On le sent fébrile. On le serait à moins. Dans le Grand Théâtre Lumière, où les images des stars montant les marches sont retransmises en direct sur grand écran, il a confié ses angoisses à Michel Hazanavicius, le cinéaste de The Artist, aussi de la compétition avec The Search. Son voisin de siège a réussi à le réconforter.

«Il m'a dit que cette montée des marches était une sorte de bain chaud. Que de l'amour. À bien y penser, c'est vrai que de toutes les projections de films à Cannes, celle-là est celle où les gens se présentent avec un peu de coeur, des a priori moins cruels et un vrai désir d'aimer le film, je pense. Ça relativise les choses. Et maintenant, j'ai hâte. Même si j'ai peur. Mais c'est une belle peur.»

Chanceux comme Lafleur

Stéphane Lafleur, rencontré plus tôt dans la journée, envisage son expérience cannoise autrement. Le nouveau film du Québécois, Tu dors Nicole, a été sélectionné dans une prestigieuse section parallèle du Festival, la Quinzaine des réalisateurs.

«Cannes n'a jamais été un objectif dans ma vie, dit-il. C'est un honneur pour moi d'être là, je sais le prestige que cela représente pour le film, mais je me compte surtout chanceux de faire des films, et des films que j'aime, en plus.»

Ce n'est pas de la fausse modestie. Ce n'est pas son genre. Lafleur, un habitué des festivals dont les deux précédents longs métrages, Continental, un film sans fusil et En terrains connus ont été lancés respectivement à Berlin et Venise, est heureux que ses oeuvres puissent ainsi trouver un public, non seulement au Québec, mais aussi ailleurs dans le monde.

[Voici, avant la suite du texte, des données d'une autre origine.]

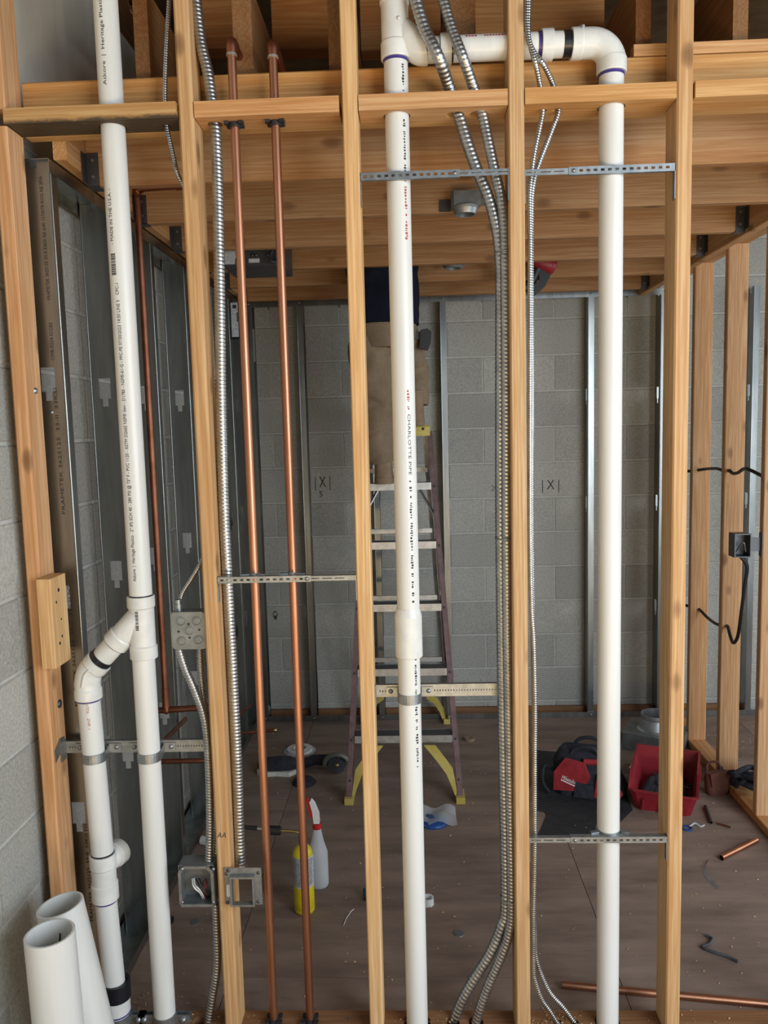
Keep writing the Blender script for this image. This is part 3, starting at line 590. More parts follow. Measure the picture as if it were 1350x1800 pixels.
cpipe('copper_drop', (1.178, .20, 2.6745), (1.178, .20, 3.05), 'vertical copper pipe ending above the ledger at upper right', .0115, COPPERD)
t = cpipe('copper_run', F(232, 4, 2.95), F(292, 118, 2.95), 'copper pipe running back under the roof at upper left', .012, COPPERD)
pm = F(238, 16, 2.95); obj('pipe_hanger', MB().sweep([pm+Vector((.014*math.cos(a), 0, .014*math.sin(a)-.001)) for a in [i*math.pi/8 for i in range(8, 17)]]+[pm+Vector((.014, 0, .1))], .0022, 8), GALV, t)

# ------------------------------------------------------------------ flexible metal conduit
def flex(name, pts, r, pitch, label, group=None, amp=None, n=14, mat=None):
    if pts[0].z > 2.7:                       # carry on up to the roof
        u = (pts[0]-pts[1]).normalized(); pts = [pts[0]+u*((3.27-pts[0].z)/u.z)]+list(pts)
    path = resample(spline(pts, .006), pitch/5.0); amp = amp or r*(.12 if r > .0125 else .19); rads = []
    prof = [0.0, 0.9, 1.0, 1.0, 0.8]
    def rr(i):
        def g(u):
            ph = (i/5.0+u) % 1.0; k = ph*5; a = int(k) % 5; b = (a+1) % 5; return r-amp*(1-(prof[a]*(1-(k-int(k)))+prof[b]*(k-int(k))))
        return g
    mb = MB().sweep(path, [rr(i) for i in range(len(path))], n)
    return obj(name, mb, mat or FLEX, label=label, cat='conduit' if r > .008 else 'cable', group=group)
def wp(l, Y): return [W(x, y, Y) for x, y in l]
def wpf(l, Y, Yf):      # bows out in front of the horizontal vent pipe near the top
    return [W(x, y, Yf if y < 118 else (Yf+(Y-Yf)*.72 if y < 160 else Y)) for x, y in l]
A_ = wp([(338, -60), (344, 0), (353, 75), (365, 126), (371.6, 171), (378, 214), (382, 300), (384, 400), (387, 560), (388.5, 700), (393.5, 890), (399, 1000), (404, 1100), (407, 1150), (417, 1350), (421, 1480), (423, 1534)], .055)
flex('flexible_conduit', A_, .0148, .0098, 'flexible metal conduit running down the right side of the stud with boxes')
B_ = wpf([(716, -60), (731, 0), (746, 50), (771, 101), (789, 151), (806, 201), (821.5, 252), (839, 300), (857, 343), (868, 380), (876, 420), (880, 470), (880.5, 518), (880, 700), (880, 900), (882, 1100), (885, 1320), (889, 1580), (881, 1628), (861, 1676), (833, 1721), (811, 1761), (797, 1800)], .060, -.004)
C_ = wpf([(758, -60), (779, 0), (794, 50), (814, 101), (831.6, 151), (848, 201), (859, 252), (869.5, 300), (879, 340), (885, 380), (887.5, 420), (888, 470), (888.5, 518), (889.5, 700), (890, 900), (891.5, 1100), (895, 1320), (899, 1580), (895, 1638), (881, 1681), (861, 1726), (846, 1766), (836, 1800)], .043, -.003)
flex('flexible_conduit', B_, .0150, .0112, 'fatter flexible conduit of the bundle at the middle stud, slanting from upper left', 'conduit bundle at the middle stud')
flex('flexible_conduit', C_, .0134, .0100, 'thinner flexible conduit of the bundle, hugging the middle stud', 'conduit bundle at the middle stud')
for y in (443, 945, 1577):
    c = W(885 if y < 1000 else 893, y, .05); mb = MB().sweep([c+Vector((.022*math.cos(a)+.0005, .028*math.sin(a), .002*math.sin(a))) for a in [i*math.pi/10 for i in range(20)]]+[c+Vector((.0225, 0, 0))], .0016, 6)
    obj('wire_tie', mb, GALV, label={443: 'thin wire tie at the top of the conduit bundle', 945: 'wire tie halfway down the conduit bundle', 1577: 'wire tie near the bottom of the conduit bundle'}[y], cat='tie')
D1 = wpf([(925, -60), (926, 0), (926, 48), (933, 83), (941.5, 113), (949, 149), (954, 191), (948, 227), (940, 264), (935, 297), (931, 337), (931, 370), (932, 437), (931.5, 517), (931.5, 900), (934, 1060), (938, 1130), (940.5, 1250), (940, 1340), (940, 1500), (938, 1600), (938, 1700), (940, 1722), (952, 1756), (966, 1776), (981, 1800)], .038, .004)
D2 = wpf([(927, -60), (929, 0), (928, 48), (930, 73), (941, 96), (955, 113), (972, 149), (982, 191), (970.5, 227), (955, 267), (944, 297), (937, 325), (934, 370), (934, 517), (935, 700), (934, 900), (936, 1060), (938, 1200), (938.5, 1340), (938, 1500), (940, 1640), (944, 1690), (964.5, 1741), (990, 1771), (1012, 1800)], .050, .004)
flex('armored_cable', D1, .0066, .0062, 'thin armored cable right of the middle stud, bowing out lowest left', 'armored cables right of the middle stud', n=10)
flex('armored_cable', D2, .0066, .0062, 'thin armored cable right of the middle stud, ending farther right at the floor', 'armored cables right of the middle stud', n=10)
E_ = wp([(299, -60), (297.5, 0), (294, 60), (291, 120), (290, 176), (293, 222), (299, 250), (307, 285), (313, 308)], .045)+[Vector((.004, .105, 2.29)), Vector((.018, .108, 2.15)), Vector((.018, .108, 1.9)), Vector((.018, .108, 1.6)), Vector((.006, .103, 1.44))]+wp([(352, 990), (336, 1018), (321, 1042), (314, 1066)], .055)
flex('armored_cable', E_, .0062, .0060, 'thin armored cable passing behind the stud to the upper junction box', n=10)
flex('flexible_conduit', wp([(314, 1136), (317, 1150), (327, 1180), (340, 1209), (355.5, 1251), (363, 1289), (367, 1355), (369, 1440), (367, 1526)], .04), .0112, .0082, 'flexible conduit curving from the upper junction box to the lower one', 'conduits between the junction boxes')
flex('flexible_conduit', wp([(351, 1136), (353, 1180), (357, 1225), (366, 1275), (376, 1330), (380, 1400), (381, 1470), (378, 1526)], .068), .0105, .0080, 'flexible conduit tucked behind another between the junction boxes', 'conduits between the junction boxes')
flex('flexible_conduit', wp([(379, 1588), (381, 1640), (382, 1690), (379, 1722), (373, 1755), (366, 1800)], .045), .0115, .0088, 'flexible conduit dropping from the open box to the floor')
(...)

«Quand le film a été sélectionné à la Quinzaine, j'ai eu l'impression que ma job était faite, que mes choix avaient été validés, le choix du noir et blanc, par exemple», raconte cet artiste charmant et discret, par ailleurs leader du groupe country folk Avec pas d'casque.

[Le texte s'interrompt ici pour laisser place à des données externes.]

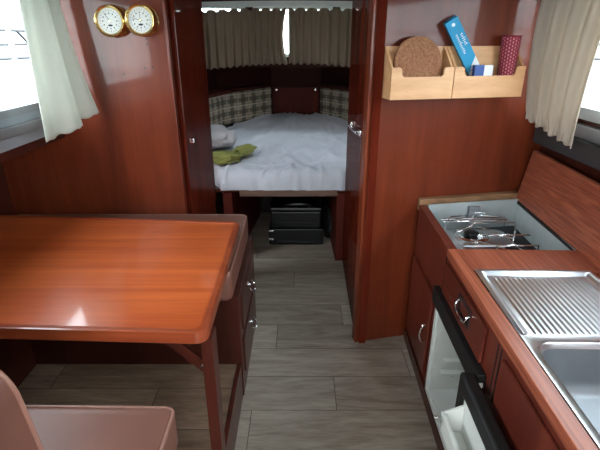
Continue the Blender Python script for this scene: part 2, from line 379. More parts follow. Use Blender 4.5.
# dark side shelves over the plaid backs
for nm, i, lab in (('hull_shelf', 1, 'left'), ('hull_shelf', 4, 'right')):
    if i == 1: pts = [(-1.07, 4.5), (-.89, 5.1), (-.35, 5.80), (-.34, 5.62), (-.73, 5.0), (-.88, 4.45)]
    else: pts = [(.97, 4.5), (.77, 5.1), (.25, 5.80), (.24, 5.62), (.61, 5.0), (.78, 4.45)]
    o = B().prism(pts, 1.14, 1.17, .004).out(nm, 'dark'); tag(o, 'dark wooden shelf above the plaid backrest on the %s side of the berth' % lab, 'shelf')
# plaid backrests
def plaid(i0, pts, lab):
    def P(s, t):
        n = len(pts)-1; k = min(int(s*n), n-1); u = s*n-k
        p = Vector((*pts[k], 0)).lerp(Vector((*pts[k+1], 0)), u)
        puff = .035*math.sqrt(max(0, 1-(2*t-1)**4)); cx = Vector((-.05, 4.3, 0)); d = (cx-p).normalized()
        p = p+d*(puff+.008*math.sin(s*40)*math.sin(t*PI)); p.z = .765+.365*t; return p
    o = B().grid(P, 60, 12, lambda s, t: (s*1.35, t*.43)).out('plaid_backrest', 'plaid', solid=.02)
    tag(o, 'beige and dark green plaid backrest cushion on the %s side of the berth' % lab, 'cushion')
plaid(1, [(-1.02, 4.55), (-.86, 5.08), (-.36, 5.75)], 'left'); plaid(4, [(.26, 5.75), (.74, 5.08), (.92, 4.55)], 'right')
# forward curtains
def fcurtain(x0, x1, lab, gapside):
    def P(s, t):      # t 0 top, 1 bottom
        x = x0+(x1-x0)*s
        if gapside > 0: x -= .045*max(0, s-.8)/.2*math.sin(t*PI*.9)*1.0-.02*t*max(0, s-.8)/.2
        else: x += .035*max(0, .2-s)/.2*(1-t)*0
        q = (x+.07)/.9; y = 4.74-.34*q*q; fold = math.sin(s*PI*26+1.2*math.sin(s*9))
        y += (.012+.016*t)*fold
        zt = 1.943-.045*q*q-.022*abs(math.sin(s*PI*9))**5
        zb = 1.44-.05*q*q+.008*math.sin(s*PI*30)
        return Vector((x, y, zt+(zb-zt)*t))
    o = B().grid(P, 200, 14).out('forward_curtain', 'kcurt', solid=.005); return o
tag(fcurtain(-1.0, -.13, 'left', 1), 'khaki curtain left of the bright gap across the forward window', 'curtain', 'khaki curtains across the forward windows')
tag(fcurtain(-.108, .9, 'right', -1), 'khaki curtain right of the bright gap across the forward window', 'curtain', 'khaki curtains across the forward windows')
rp = [(-1.02+1.94*k/24, 4.70-.34*((-1.02+1.94*k/24+.07)/.9)**2) for k in range(25)]
def strip(z0, z1, t0, t1):
    b = B(); rings = []
    for x, y in rp:
        q = (x+.07)/.9; dz = -.04*q*q
        rings.append([Vector((x, y-t0, z0+dz)), Vector((x, y+t1, z0+dz)), Vector((x, y+t1, z1+dz)), Vector((x, y-t0, z1+dz))])
    return b.loft(rings)
o = strip(1.95, 2.0, .01, .02).out('curtain_rail', 'rail'); tag(o, 'pale grey green curved curtain rail above the khaki forward curtains', 'curtain rail')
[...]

Tu dors Nicole, à propos d'une jeune femme (Julianne Côté) qui passe l'été dans une maison investie par le groupe de musique de son frère (Marc-André Grondin), sera présenté cet après-midi et ce soir au Théâtre Croisette, en présence d'une grande partie de la distribution et de l'équipe du film.

«Je trouve ça touchant qu'ils soient là, et qu'ils aient déboursé les frais de leur poche. Ça en dit long sur leur sentiment d'appartenance au projet», dit Lafleur, qui doit enchaîner les entrevues ce matin, après avoir fait, en pleine nuit, des essais de son et d'image en prévision des projections publiques de cet après-midi et ce soir.

Aura-t-il l'occasion d'aller voir d'autres films que le sien pendant son séjour à Cannes? «Je ne pense pas avoir beaucoup le temps. Mais j'irai voir le film de Xavier!»